>> Start

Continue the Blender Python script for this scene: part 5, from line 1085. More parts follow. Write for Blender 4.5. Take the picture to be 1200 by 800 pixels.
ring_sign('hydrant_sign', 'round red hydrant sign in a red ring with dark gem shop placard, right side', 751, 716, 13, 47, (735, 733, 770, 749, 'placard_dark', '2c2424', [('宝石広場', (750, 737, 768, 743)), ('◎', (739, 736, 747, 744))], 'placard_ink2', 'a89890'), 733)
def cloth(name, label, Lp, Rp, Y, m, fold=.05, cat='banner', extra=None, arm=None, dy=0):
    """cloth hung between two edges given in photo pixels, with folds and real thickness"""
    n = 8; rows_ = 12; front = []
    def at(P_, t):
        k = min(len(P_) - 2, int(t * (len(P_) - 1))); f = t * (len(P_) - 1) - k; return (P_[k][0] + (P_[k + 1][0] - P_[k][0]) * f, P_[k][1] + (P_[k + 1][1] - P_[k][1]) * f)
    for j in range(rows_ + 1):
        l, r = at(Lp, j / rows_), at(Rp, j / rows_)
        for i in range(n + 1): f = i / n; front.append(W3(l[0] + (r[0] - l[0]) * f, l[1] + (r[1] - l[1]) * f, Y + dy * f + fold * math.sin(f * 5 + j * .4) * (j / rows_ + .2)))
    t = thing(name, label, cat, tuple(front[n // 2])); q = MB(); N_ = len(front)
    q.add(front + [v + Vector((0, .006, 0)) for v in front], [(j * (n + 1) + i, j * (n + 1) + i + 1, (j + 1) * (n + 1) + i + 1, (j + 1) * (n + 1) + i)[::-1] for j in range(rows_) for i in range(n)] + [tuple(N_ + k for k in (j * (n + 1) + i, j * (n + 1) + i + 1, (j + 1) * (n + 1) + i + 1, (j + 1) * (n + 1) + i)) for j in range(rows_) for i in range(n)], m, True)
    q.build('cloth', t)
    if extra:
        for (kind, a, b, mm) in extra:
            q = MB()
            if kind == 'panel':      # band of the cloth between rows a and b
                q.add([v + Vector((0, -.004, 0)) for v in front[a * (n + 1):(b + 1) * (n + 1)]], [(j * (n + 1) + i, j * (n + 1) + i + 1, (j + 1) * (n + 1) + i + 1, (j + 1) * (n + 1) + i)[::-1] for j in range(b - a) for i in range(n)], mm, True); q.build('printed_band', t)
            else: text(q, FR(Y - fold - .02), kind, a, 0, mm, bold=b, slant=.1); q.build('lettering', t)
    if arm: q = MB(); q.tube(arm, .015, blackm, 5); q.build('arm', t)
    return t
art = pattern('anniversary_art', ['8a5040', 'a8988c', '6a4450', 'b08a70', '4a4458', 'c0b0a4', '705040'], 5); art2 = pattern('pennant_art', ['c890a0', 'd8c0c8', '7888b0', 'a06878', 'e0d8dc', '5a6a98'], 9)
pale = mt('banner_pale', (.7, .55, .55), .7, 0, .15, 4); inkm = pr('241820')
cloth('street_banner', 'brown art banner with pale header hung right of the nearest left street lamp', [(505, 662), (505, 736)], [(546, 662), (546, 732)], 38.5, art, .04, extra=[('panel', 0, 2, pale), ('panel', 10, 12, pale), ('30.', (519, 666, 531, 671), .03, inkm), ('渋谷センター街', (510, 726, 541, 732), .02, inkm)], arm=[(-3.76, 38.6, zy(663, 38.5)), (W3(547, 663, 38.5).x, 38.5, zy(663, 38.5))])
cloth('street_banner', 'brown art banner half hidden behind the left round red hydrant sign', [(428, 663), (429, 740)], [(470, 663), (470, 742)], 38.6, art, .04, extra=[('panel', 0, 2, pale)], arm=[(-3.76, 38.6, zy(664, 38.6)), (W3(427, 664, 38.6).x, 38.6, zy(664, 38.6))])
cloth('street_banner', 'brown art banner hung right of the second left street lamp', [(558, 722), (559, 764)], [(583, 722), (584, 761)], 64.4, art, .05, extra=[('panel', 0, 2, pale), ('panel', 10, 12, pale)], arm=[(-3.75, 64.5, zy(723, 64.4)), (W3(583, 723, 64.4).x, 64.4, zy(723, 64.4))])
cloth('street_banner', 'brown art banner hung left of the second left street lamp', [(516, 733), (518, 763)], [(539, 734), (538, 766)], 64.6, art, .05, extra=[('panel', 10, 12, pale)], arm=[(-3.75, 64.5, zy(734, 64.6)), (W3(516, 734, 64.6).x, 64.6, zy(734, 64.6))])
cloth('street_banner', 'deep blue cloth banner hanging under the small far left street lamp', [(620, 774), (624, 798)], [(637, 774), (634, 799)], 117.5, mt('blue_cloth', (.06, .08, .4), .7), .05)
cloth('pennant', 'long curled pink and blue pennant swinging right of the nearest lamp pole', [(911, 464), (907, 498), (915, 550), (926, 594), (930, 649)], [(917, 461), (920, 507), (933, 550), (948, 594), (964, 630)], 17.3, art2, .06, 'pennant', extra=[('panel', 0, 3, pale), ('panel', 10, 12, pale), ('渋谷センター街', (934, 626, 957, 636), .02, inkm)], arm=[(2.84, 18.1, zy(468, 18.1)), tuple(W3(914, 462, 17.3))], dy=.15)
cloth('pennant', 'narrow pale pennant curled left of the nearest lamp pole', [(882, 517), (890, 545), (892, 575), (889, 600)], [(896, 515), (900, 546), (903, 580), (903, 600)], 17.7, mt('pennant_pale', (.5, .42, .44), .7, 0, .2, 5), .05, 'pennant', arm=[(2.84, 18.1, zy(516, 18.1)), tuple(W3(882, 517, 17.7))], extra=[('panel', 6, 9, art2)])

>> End

Problem description
Transcribe the material exactly as it reads.

Exercise response
Continue the Blender Python script for this scene: part 5, from line 1085. More parts follow. Write for Blender 4.5. Take the picture to be 1200 by 800 pixels.
ring_sign('hydrant_sign', 'round red hydrant sign in a red ring with dark gem shop placard, right side', 751, 716, 13, 47, (735, 733, 770, 749, 'placard_dark', '2c2424', [('宝石広場', (750, 737, 768, 743)), ('◎', (739, 736, 747, 744))], 'placard_ink2', 'a89890'), 733)
def cloth(name, label, Lp, Rp, Y, m, fold=.05, cat='banner', extra=None, arm=None, dy=0):
    """cloth hung between two edges given in photo pixels, with folds and real thickness"""
    n = 8; rows_ = 12; front = []
    def at(P_, t):
        k = min(len(P_) - 2, int(t * (len(P_) - 1))); f = t * (len(P_) - 1) - k; return (P_[k][0] + (P_[k + 1][0] - P_[k][0]) * f, P_[k][1] + (P_[k + 1][1] - P_[k][1]) * f)
    for j in range(rows_ + 1):
        l, r = at(Lp, j / rows_), at(Rp, j / rows_)
        for i in range(n + 1): f = i / n; front.append(W3(l[0] + (r[0] - l[0]) * f, l[1] + (r[1] - l[1]) * f, Y + dy * f + fold * math.sin(f * 5 + j * .4) * (j / rows_ + .2)))
    t = thing(name, label, cat, tuple(front[n // 2])); q = MB(); N_ = len(front)
    q.add(front + [v + Vector((0, .006, 0)) for v in front], [(j * (n + 1) + i, j * (n + 1) + i + 1, (j + 1) * (n + 1) + i + 1, (j + 1) * (n + 1) + i)[::-1] for j in range(rows_) for i in range(n)] + [tuple(N_ + k for k in (j * (n + 1) + i, j * (n + 1) + i + 1, (j + 1) * (n + 1) + i + 1, (j + 1) * (n + 1) + i)) for j in range(rows_) for i in range(n)], m, True)
    q.build('cloth', t)
    if extra:
        for (kind, a, b, mm) in extra:
            q = MB()
            if kind == 'panel':      # band of the cloth between rows a and b
                q.add([v + Vector((0, -.004, 0)) for v in front[a * (n + 1):(b + 1) * (n + 1)]], [(j * (n + 1) + i, j * (n + 1) + i + 1, (j + 1) * (n + 1) + i + 1, (j + 1) * (n + 1) + i)[::-1] for j in range(b - a) for i in range(n)], mm, True); q.build('printed_band', t)
            else: text(q, FR(Y - fold - .02), kind, a, 0, mm, bold=b, slant=.1); q.build('lettering', t)
    if arm: q = MB(); q.tube(arm, .015, blackm, 5); q.build('arm', t)
    return t
art = pattern('anniversary_art', ['8a5040', 'a8988c', '6a4450', 'b08a70', '4a4458', 'c0b0a4', '705040'], 5); art2 = pattern('pennant_art', ['c890a0', 'd8c0c8', '7888b0', 'a06878', 'e0d8dc', '5a6a98'], 9)
pale = mt('banner_pale', (.7, .55, .55), .7, 0, .15, 4); inkm = pr('241820')
cloth('street_banner', 'brown art banner with pale header hung right of the nearest left street lamp', [(505, 662), (505, 736)], [(546, 662), (546, 732)], 38.5, art, .04, extra=[('panel', 0, 2, pale), ('panel', 10, 12, pale), ('30.', (519, 666, 531, 671), .03, inkm), ('渋谷センター街', (510, 726, 541, 732), .02, inkm)], arm=[(-3.76, 38.6, zy(663, 38.5)), (W3(547, 663, 38.5).x, 38.5, zy(663, 38.5))])
cloth('street_banner', 'brown art banner half hidden behind the left round red hydrant sign', [(428, 663), (429, 740)], [(470, 663), (470, 742)], 38.6, art, .04, extra=[('panel', 0, 2, pale)], arm=[(-3.76, 38.6, zy(664, 38.6)), (W3(427, 664, 38.6).x, 38.6, zy(664, 38.6))])
cloth('street_banner', 'brown art banner hung right of the second left street lamp', [(558, 722), (559, 764)], [(583, 722), (584, 761)], 64.4, art, .05, extra=[('panel', 0, 2, pale), ('panel', 10, 12, pale)], arm=[(-3.75, 64.5, zy(723, 64.4)), (W3(583, 723, 64.4).x, 64.4, zy(723, 64.4))])
cloth('street_banner', 'brown art banner hung left of the second left street lamp', [(516, 733), (518, 763)], [(539, 734), (538, 766)], 64.6, art, .05, extra=[('panel', 10, 12, pale)], arm=[(-3.75, 64.5, zy(734, 64.6)), (W3(516, 734, 64.6).x, 64.6, zy(734, 64.6))])
cloth('street_banner', 'deep blue cloth banner hanging under the small far left street lamp', [(620, 774), (624, 798)], [(637, 774), (634, 799)], 117.5, mt('blue_cloth', (.06, .08, .4), .7), .05)
cloth('pennant', 'long curled pink and blue pennant swinging right of the nearest lamp pole', [(911, 464), (907, 498), (915, 550), (926, 594), (930, 649)], [(917, 461), (920, 507), (933, 550), (948, 594), (964, 630)], 17.3, art2, .06, 'pennant', extra=[('panel', 0, 3, pale), ('panel', 10, 12, pale), ('渋谷センター街', (934, 626, 957, 636), .02, inkm)], arm=[(2.84, 18.1, zy(468, 18.1)), tuple(W3(914, 462, 17.3))], dy=.15)
cloth('pennant', 'narrow pale pennant curled left of the nearest lamp pole', [(882, 517), (890, 545), (892, 575), (889, 600)], [(896, 515), (900, 546), (903, 580), (903, 600)], 17.7, mt('pennant_pale', (.5, .42, .44), .7, 0, .2, 5), .05, 'pennant', arm=[(2.84, 18.1, zy(516, 18.1)), tuple(W3(882, 517, 17.7))], extra=[('panel', 6, 9, art2)])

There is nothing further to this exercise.